Video tersebut juga mengaitkan dengan penjelasan Yulianto, selaku Kepala Sub Direktorat Tindak Pidana Korupsi pada Direktur Penyidikan pada Jaksa Agung Muda Tindak Pidana Khusus kepada media pada tahun 2016.
Menanggapi video tersebut, Kejaksaan Agung melalui Kepala Pusat Penerangan Hukum menyatakan video yang beredar adalah hoaks.

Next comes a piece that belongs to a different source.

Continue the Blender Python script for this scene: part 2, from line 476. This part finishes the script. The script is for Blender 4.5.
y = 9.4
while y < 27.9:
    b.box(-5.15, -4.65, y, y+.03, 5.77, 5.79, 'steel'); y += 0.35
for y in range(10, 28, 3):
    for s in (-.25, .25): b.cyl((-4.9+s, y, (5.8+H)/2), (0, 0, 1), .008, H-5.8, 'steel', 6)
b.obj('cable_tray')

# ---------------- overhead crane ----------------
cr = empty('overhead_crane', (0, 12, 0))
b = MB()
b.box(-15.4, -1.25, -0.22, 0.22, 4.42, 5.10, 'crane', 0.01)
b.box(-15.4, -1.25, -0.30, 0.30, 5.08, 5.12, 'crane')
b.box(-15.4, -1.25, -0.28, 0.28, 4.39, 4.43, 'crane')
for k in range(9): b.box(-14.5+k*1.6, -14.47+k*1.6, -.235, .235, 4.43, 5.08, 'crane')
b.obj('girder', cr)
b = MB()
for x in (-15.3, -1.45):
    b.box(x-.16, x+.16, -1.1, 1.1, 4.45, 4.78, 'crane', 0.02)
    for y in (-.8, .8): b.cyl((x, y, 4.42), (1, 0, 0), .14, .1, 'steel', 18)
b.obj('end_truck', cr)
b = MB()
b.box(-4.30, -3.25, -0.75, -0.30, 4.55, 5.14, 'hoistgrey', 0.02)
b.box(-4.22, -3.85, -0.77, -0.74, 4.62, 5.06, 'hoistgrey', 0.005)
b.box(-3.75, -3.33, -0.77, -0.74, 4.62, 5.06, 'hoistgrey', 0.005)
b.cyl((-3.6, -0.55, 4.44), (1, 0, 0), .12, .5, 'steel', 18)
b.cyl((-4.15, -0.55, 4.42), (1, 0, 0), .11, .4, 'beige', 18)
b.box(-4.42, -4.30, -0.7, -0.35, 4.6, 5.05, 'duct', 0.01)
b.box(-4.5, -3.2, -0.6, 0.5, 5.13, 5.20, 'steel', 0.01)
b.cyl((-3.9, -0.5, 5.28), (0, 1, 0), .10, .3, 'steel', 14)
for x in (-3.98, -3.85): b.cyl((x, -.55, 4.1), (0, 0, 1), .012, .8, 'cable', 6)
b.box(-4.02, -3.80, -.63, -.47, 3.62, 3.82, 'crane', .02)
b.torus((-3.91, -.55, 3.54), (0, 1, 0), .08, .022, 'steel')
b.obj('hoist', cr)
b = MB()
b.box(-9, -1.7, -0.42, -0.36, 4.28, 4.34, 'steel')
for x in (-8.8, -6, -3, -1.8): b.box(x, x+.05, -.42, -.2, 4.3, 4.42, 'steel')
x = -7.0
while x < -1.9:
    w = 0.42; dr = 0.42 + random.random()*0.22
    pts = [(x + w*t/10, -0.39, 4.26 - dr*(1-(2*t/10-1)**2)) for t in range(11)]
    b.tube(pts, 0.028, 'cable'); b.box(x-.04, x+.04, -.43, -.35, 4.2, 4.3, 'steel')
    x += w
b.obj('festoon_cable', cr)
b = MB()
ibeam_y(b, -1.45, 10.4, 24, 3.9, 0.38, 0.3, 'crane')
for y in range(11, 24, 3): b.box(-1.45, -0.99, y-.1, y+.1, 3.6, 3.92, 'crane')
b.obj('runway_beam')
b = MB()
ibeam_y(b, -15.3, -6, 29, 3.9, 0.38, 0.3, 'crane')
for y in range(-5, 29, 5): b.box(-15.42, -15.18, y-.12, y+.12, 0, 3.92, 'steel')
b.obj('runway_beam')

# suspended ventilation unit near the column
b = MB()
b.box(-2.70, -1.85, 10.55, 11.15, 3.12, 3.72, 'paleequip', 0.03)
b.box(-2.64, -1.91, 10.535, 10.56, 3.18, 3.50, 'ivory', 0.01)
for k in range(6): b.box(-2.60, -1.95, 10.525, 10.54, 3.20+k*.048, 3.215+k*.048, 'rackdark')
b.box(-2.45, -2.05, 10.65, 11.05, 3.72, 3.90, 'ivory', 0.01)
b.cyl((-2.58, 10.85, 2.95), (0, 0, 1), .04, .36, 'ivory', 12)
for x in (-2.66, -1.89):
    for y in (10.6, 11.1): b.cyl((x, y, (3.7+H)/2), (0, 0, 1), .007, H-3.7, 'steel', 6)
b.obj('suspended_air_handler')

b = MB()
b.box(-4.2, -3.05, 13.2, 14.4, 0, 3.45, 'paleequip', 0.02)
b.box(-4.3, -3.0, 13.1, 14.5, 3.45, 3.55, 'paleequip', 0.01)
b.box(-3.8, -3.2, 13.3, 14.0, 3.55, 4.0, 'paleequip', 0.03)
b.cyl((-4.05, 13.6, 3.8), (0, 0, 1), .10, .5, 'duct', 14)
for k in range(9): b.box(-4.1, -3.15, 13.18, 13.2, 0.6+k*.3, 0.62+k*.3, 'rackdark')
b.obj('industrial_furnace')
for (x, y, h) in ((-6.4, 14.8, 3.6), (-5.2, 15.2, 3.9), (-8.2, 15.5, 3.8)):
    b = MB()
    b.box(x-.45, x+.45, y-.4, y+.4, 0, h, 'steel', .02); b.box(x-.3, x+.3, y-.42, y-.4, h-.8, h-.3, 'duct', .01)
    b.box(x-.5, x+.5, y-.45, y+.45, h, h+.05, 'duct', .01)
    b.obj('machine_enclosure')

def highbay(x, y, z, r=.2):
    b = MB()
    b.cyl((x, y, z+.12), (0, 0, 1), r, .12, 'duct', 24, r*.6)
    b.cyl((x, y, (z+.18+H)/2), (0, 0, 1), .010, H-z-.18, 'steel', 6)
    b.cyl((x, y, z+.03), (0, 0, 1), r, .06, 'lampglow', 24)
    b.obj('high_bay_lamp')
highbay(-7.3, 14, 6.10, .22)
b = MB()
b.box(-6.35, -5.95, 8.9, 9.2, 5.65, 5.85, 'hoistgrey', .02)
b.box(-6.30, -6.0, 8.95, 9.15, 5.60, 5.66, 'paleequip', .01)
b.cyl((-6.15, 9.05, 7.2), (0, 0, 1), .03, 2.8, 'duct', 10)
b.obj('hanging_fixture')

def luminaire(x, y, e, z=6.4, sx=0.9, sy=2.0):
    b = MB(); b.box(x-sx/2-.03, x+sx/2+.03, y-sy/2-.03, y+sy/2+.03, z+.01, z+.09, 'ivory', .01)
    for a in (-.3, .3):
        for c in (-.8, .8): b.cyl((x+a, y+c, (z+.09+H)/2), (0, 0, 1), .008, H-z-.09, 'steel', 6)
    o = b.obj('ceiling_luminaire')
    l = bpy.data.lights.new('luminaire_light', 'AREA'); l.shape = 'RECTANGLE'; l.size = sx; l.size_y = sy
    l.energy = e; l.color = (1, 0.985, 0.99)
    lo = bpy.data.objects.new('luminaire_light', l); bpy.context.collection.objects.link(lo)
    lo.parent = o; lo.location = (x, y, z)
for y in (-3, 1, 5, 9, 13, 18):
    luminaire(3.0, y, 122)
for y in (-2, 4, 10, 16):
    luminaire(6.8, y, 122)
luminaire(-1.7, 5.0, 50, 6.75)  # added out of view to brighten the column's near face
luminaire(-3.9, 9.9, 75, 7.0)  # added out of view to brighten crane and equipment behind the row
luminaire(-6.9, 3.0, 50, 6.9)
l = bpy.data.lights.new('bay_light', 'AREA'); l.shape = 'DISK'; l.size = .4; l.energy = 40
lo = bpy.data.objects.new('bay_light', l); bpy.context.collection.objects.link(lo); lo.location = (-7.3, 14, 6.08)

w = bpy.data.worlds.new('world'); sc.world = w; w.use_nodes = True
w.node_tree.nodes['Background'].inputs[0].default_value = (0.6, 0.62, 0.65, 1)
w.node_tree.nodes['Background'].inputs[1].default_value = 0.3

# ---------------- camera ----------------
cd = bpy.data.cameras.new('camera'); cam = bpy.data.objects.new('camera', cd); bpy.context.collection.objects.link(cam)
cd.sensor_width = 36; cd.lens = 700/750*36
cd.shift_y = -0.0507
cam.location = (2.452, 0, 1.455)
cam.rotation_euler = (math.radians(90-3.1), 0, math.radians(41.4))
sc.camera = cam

Kepala Pusat Penerangan Hukum (Kapus Penkum) Kejagung RI, Leonard Eben Ezer Simanjuntak menyatakan bahwa video penangkapan
seorang oknum jaksa oleh tim saber pungli Kejaksaan Agung adalah peristiwa yang terjadi pada bulan November tahun 2016 yang lalu.
“Video tersebut bukan merupakan pengakuan jaksa yang menerima suap kasus sidang Habib Rizieq Sihab,” tegas Leonard melalui siaran pers yang diterima Jawa Pos Radar Bali, Minggu (21/3).
Dijelaskan Leonard, penangkapan oknum Jaksa AF di Jawa Timur tersebut terkait dengan pemberian suap dalam penanganan
perkara tindak pidana korupsi penjualan tanah kas desa di Desa Kali Mok, Kecamatan Kalianget, Kabupaten Sumenep, Jawa Timur.
Bahwa pejabat yang menjelaskan penangkapan oknum jaksa AF pada video tersebut adalah Yulianto, yang saat ini sudah menjabat sebagai Kepala Kejaksaan Tinggi Nusa Tenggara Timur (NTT).
“Bahwa video penangkapan oknum Jaksa AF tidak ada sama sekali kaitan dan hubungannya dengan proses sidang Muhammad Rizieq Sihab di PN Jakarta Timur yang saat ini sedang disidangkan,” tandasnya.
“Informasi dalam video tersebut adalah tidak benar atau hoaks,” tegasnya. Pihaknya meminta masyarakat untuk tidak menyebarluaskan video tersebut.
Masyarakat juga diminta tidak mudah percaya dan terprovokasi dengan berita bohong atau hoaks sebagaimana video yang sedang beredar.
Penyebaran berita bohong dapat dijerat dengan Undang-Undang Nomor 19/2016 tentang Informasi dan Transaksi Elektronik (ITE).
Sebagaimana dimaksud dalam Pasal 45A ayat (1), setiap orang, yang dengan sengaja dan tanpa hak menyebarkan berita bohong dan menyesatkan dipidana dengan pidana penjara enam tahun dan denda paling banyak Rp1 miliar.